DC at Night

DC at Night

Friday, October 26, 2012

On Reading Your Reviews

Best-selling author Laura Lippman knows 2 things with certainty if she is appearing at a bookstore as part of a book tour. First, while she loves discussing books and her work, she won't be reading from her own writing. And, she adds emphatically, "I'm not going to come into a book store and not do some shopping."

Lippman, with the 2 books in hand she had picked up off the shelves after her arrival, appeared recently at Politics and Prose to discuss her latest offering And When She Was Good.

The author told her audience that her latest novel came from her fixation on eavesdropping, a skill she developed in her years as a Baltimore reporter. "I know it's not supposed to be polite to eavesdrop, but now, the way people talk on the phone, I feel they almost invite you into their world," Lippman said.

The idea for And When She Was Good actually began as Lippman was standing on the sidelines of a youth soccer field and overheard a discussion about a woman who "had to move away."

"That sounded so Peyton Place," Lippman said. "I asked why the woman had to move and they said divorce - she couldn't afford to live here anymore."

Lippman said she has always been intrigued by economics and jobs and money.  She began contemplating the woman who had to move away. "What (lone) woman could afford to stay in a suburb with expensive schools? She would have to have a high-paying job. And with kids, she would have to have flexible hours," she said.

Finally, Lippman created a main character for the story - Heloise Lewis. In the comfortable suburb where she lives, Heloise is a mom, the youngish widow with a forgettable job who somehow never misses a soccer game or a school play. In the state capitol, she's the redheaded lobbyist with a good cause. But in discreet hotel rooms throughout the area, she's the woman of your dreams—if you can afford her hourly fee. And now, the secret life she has carefully built is being threatened and therein lies the story.

"Money and economics. I think that's everyone's story right now. You know, if I lost this job right now, could I provide?" Lippman said.

The book became the best reviewed novel of her career. That is until a final "snarky" review in the prestigious Sunday New York Times. While not trashing the work, the reviewer found the story line wasn't believable. And this critique troubled Lippman, who was convinced similar stories (albeit without the prostitution angle) were being played out in communities across America..

"Usually, I just say about a bad review, well they really just didn't dig it," Lippman said. "I get to write all these words, so why shouldn't the (reviewer) person get the last word?" she said. "The debate in our world (of the writing business) is extremely formalized. You put out your work and then people reply to it."
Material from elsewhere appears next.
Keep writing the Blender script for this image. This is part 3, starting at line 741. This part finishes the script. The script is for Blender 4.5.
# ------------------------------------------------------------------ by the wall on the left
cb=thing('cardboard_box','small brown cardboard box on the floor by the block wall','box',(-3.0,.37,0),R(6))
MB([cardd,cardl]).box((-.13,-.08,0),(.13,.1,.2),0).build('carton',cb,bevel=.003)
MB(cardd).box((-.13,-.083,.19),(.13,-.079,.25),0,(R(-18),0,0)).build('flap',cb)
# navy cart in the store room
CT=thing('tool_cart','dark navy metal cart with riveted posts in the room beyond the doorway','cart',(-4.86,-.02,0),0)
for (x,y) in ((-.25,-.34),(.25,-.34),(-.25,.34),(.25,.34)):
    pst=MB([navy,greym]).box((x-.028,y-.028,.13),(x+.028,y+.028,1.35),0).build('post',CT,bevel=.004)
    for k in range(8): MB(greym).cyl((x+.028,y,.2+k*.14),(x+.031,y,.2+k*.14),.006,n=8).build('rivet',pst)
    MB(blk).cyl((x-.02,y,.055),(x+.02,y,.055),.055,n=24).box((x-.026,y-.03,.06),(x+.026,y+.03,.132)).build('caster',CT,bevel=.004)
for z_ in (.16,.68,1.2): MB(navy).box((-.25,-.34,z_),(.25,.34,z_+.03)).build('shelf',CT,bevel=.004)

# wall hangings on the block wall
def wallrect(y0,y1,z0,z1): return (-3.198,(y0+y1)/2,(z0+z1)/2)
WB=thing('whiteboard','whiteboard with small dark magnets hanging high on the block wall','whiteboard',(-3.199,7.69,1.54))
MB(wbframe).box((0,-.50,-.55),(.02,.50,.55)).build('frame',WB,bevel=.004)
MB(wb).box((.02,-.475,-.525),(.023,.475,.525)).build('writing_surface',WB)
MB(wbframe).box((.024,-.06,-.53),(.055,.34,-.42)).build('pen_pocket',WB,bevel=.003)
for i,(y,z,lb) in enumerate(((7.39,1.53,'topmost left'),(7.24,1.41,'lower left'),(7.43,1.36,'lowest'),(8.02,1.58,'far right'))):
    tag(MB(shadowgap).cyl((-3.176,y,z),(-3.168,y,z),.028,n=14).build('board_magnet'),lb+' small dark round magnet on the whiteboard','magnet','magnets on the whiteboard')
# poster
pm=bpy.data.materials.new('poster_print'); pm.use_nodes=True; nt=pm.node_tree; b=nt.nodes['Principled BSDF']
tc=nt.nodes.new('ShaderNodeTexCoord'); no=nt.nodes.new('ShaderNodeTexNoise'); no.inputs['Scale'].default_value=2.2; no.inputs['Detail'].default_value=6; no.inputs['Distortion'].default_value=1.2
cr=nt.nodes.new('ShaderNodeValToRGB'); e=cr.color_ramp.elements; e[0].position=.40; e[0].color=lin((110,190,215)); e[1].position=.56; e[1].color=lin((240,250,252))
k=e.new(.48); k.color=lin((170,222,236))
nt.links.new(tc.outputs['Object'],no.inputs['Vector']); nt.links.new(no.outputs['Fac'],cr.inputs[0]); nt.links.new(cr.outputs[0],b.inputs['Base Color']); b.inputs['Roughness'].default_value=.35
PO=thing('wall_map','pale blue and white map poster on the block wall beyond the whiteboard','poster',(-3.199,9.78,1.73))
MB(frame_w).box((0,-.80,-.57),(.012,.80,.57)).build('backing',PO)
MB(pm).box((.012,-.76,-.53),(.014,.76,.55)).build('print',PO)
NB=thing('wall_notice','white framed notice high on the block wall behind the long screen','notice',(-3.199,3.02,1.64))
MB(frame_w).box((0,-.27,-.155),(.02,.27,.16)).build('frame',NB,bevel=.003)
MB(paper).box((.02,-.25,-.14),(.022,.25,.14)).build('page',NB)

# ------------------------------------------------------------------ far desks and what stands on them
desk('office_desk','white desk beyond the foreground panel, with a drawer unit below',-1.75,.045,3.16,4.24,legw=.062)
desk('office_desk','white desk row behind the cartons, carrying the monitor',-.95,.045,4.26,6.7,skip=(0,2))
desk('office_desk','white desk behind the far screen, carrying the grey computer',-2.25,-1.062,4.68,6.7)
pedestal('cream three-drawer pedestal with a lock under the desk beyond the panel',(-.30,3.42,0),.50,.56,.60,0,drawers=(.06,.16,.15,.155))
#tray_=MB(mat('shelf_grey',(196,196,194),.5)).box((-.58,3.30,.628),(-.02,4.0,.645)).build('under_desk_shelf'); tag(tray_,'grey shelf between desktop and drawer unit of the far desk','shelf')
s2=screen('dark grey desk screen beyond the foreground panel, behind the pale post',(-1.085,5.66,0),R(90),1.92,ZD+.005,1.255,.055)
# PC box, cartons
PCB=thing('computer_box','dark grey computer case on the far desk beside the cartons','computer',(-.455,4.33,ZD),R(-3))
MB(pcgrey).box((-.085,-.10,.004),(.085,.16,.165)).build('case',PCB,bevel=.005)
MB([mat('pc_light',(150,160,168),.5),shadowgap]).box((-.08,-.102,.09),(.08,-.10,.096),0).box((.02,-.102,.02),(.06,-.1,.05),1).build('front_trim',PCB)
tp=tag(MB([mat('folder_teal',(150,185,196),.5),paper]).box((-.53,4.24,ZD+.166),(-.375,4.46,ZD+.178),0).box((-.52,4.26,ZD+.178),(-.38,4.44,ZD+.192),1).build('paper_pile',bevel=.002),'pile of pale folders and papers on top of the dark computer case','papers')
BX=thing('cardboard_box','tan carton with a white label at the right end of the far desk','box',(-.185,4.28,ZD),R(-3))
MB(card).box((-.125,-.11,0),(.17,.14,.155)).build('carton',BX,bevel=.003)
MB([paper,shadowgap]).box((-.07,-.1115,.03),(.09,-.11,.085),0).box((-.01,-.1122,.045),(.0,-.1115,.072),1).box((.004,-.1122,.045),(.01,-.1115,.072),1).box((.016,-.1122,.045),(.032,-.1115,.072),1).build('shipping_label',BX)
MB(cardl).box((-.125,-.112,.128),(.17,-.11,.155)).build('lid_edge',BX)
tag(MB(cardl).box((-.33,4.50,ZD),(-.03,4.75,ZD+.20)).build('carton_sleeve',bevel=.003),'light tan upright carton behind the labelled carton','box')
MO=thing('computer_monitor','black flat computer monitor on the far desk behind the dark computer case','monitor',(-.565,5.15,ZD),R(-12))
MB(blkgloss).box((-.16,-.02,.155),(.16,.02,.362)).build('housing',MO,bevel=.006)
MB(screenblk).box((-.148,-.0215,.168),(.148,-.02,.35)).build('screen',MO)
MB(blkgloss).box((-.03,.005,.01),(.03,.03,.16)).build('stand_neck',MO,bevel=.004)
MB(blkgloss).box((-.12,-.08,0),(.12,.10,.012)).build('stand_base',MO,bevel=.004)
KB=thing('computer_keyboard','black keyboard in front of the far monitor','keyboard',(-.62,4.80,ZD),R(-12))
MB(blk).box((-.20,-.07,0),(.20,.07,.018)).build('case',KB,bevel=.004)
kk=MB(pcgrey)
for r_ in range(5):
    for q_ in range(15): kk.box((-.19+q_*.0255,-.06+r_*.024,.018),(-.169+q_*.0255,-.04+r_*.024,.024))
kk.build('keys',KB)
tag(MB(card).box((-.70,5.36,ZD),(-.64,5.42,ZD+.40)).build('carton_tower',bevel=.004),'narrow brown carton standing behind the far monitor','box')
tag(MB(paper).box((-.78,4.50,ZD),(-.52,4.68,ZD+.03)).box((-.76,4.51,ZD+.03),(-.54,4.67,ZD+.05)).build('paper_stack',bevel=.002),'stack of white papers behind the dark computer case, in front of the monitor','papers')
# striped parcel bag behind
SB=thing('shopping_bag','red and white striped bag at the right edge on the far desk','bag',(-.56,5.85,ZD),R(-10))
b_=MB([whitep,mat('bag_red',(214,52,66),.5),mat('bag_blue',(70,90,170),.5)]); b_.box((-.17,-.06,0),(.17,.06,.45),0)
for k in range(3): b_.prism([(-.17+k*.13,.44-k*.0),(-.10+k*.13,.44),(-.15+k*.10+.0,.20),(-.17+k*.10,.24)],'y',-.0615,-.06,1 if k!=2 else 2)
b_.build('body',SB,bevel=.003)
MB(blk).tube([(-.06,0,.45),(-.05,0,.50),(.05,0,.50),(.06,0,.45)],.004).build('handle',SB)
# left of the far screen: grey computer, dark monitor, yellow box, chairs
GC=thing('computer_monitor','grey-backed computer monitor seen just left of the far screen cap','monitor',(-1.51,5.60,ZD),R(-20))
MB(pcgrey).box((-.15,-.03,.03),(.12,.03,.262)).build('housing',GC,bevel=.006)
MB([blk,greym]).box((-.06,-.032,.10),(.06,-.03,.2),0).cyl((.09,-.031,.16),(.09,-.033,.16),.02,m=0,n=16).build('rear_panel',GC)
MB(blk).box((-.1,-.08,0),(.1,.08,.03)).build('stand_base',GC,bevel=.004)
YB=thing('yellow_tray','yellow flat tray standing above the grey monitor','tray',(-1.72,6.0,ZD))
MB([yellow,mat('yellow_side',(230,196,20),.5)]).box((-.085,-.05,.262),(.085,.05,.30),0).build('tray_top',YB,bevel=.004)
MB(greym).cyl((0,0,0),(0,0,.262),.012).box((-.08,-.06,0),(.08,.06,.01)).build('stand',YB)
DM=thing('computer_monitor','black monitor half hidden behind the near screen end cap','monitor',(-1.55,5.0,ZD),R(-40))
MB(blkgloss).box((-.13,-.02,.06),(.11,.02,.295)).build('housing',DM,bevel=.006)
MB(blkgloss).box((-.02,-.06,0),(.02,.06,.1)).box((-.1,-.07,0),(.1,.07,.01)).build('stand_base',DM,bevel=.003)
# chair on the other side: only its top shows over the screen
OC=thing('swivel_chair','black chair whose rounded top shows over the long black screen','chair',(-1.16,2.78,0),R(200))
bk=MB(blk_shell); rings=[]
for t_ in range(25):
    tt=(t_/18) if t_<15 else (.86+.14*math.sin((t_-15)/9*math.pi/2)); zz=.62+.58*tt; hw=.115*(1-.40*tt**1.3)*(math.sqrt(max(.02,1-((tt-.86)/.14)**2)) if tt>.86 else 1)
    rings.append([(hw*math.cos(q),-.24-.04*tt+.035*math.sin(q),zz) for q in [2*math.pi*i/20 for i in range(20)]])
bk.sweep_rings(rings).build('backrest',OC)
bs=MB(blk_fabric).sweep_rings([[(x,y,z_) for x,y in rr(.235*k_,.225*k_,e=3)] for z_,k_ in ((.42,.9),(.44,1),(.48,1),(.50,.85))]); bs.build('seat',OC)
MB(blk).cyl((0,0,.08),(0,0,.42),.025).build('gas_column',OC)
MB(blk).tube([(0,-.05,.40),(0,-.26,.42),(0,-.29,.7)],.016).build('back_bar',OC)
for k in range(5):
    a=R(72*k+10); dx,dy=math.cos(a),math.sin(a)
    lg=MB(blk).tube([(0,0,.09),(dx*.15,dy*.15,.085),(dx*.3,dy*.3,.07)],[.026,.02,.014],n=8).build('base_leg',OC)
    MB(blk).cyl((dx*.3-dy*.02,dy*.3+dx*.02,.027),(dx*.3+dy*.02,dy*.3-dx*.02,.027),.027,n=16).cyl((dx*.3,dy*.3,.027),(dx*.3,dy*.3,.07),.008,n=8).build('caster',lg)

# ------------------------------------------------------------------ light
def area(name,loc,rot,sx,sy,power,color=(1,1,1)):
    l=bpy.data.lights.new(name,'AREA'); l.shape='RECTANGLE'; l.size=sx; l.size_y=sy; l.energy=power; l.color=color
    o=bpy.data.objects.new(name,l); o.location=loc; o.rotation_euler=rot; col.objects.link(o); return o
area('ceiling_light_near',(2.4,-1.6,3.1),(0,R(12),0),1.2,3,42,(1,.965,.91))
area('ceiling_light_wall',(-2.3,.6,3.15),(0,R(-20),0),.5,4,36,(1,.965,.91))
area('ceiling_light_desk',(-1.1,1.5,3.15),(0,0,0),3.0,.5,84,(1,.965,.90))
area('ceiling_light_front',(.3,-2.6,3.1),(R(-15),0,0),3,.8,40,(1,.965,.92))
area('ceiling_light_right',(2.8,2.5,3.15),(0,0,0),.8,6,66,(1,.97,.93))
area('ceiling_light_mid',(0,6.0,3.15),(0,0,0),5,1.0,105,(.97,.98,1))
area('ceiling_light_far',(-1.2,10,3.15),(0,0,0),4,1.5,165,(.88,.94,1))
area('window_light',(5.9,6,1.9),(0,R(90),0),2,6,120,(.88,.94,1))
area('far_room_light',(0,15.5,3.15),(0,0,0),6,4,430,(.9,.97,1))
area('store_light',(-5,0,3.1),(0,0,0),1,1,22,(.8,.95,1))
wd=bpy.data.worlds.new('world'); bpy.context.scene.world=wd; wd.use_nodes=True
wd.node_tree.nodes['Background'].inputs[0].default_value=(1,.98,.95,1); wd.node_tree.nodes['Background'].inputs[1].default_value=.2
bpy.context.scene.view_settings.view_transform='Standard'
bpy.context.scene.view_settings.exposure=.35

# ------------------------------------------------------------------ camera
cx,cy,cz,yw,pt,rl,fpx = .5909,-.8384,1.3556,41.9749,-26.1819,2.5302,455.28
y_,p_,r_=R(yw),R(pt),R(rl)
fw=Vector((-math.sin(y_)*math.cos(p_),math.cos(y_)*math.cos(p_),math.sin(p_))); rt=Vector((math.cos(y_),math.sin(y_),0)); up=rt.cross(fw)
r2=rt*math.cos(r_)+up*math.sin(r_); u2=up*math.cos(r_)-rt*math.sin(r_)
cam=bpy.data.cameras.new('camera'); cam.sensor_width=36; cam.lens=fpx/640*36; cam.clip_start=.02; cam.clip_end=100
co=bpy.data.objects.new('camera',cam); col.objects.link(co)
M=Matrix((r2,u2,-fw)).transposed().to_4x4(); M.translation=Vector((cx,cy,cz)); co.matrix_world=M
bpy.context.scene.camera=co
But as she pondered the idea of the negative review, she couldn't let the idea go that her novel's basis might not be credible. "I still think she (the reviewer) missed something. This is basically an allegory of being a modern mother and having a son and having to support a family," Lippman said.

And being a modern mother is something that Lippman is learning about on a daily basis. She now has a daughter with her husband, David Simon, creator of the HBO TV shows The Wire and Treme.

"Everybody told me I would write differently when I had kids," she said. "It really hasn't changed how I write about children and how they wrestle with the question of good and evil, but it has changed how I write about parents," Lippman said. "It really does take a village to raise a child. I never realized how much I would rely on others. Suddenly you have this little person and you need so much help."

"But Heloise doesn't have this help. She stands alone and doesn't have anyone. That is the suspense of the novel. And that is what I think the critic missed," she concluded.

Tales, Tidbits, and Tips
Lippman and her husband Simon were both Baltimore journalists. So who was the better reporter? Lippman is quick to answer. "There's no question it was David. He is a natural," she said. So do they help each other with their projects? Lippman joked that she used to let her husband read her novels in progress, but she got tired of seeing so many suggested changes. Well, what about David's projects - does he consult his wife? "Really, I've only made one major suggestion that appeared in The Wire. It involved the character Stringer Bell.  He was a major drug dealer, but I said he should be reading business books," she said.